Evaluate $\lim\limits_{x\to 0^{+}}(\ln(x)-\ln(\sin x))$

Question

Evaluate $\lim\limits_{x\to 0^{+}}(\ln(x)-\ln(\sin x))$

My trial

As $x\to 0^{+},\;\ln(x)\to \infty$ and $\ln(\sin x)\to \infty.$ So,

\begin{align}\lim\limits_{x\to 0^{+}}(\ln(x)-\ln(\sin x))=\lim\limits_{x\to 0^{+}}\ln\left(\frac{x}{\sin x}\right)\end{align}

This should result to $\infty$ but I may be wrong.

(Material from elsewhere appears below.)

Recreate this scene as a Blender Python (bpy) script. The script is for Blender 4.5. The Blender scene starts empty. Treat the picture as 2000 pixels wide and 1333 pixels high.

If I am wrong, how do I apply L'Hopital's rule to this?

Answer 1

$ \frac{x}{\sin x} \to 1$ as $x \to 0$,

hence $ \ln (\frac{x}{\sin x}) \to \ln 1=0$ as $x \to 0.$

Answer 2

Hint:

1. If $f$ is a continuous function and $\lim_{x\to a} g(x) = L$, then $\lim_{x\to a} f(g(x)) = f(L)$.
2. $\ln$ is continuous.
3. $\lim_{x\to 0}\frac{x}{\sin x}$ is simple to calculate.